My preference would be to provide more incentives to engage trash. For example, in Terror From Beyond, all the trash has a chance of dropping Artifact-quality crafting mats, and one specific encounter drops a hefty amount of credits. So that's the sort of thing we're looking to do more often, but philosophically we've also gravitated toward tighter play-spaces and less trash overall.”

Some might argue that trash is an important aspect of raiding, since clearing trash can factor into part of the challenge of the overall raid experience, especially if these mobs respawn. Trash can serve as a deterrent to zerg tactics, for example, since players will have to fight through them once again (assuming they respawn). Players can sometimes skip trash mobs, too. Again, this will punish them if the raid wipes, as Jesse explains above.

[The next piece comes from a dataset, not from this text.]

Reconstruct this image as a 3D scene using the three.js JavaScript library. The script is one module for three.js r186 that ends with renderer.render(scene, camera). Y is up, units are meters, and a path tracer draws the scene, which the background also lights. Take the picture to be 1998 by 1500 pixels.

Funcom made the decision to just do away with trash mobs in The Secret World’s dungeon content and I honestly found the experience refreshing. It’s nice to be able to mainly focus on the bosses themselves and perhaps a bit of puzzle solving on the way.  I simply feel that the traditional approach to trash mobs is a pretty dated design idea. If you’re going to include all these mobs between boss fights, they should probably consist of more than just a bump in the road. Perhaps a solid mix of mini-bosses with guards interspersed with puzzles in between each boss might be a more interesting alternative. Or what about layering some dynamic element to the ‘trash’ experience of any particular raid?

I just don’t think players should feel a sense of resentment towards part of the content they’re doing, especially if they’re repeating it. Knocking out the bosses shouldn’t be the only desirable part of the experience. Each and every bit of a raid or dungeon experience should be rewarding in a meaningful way, whether it’s completing a puzzle, or dealing with a smaller side encounter.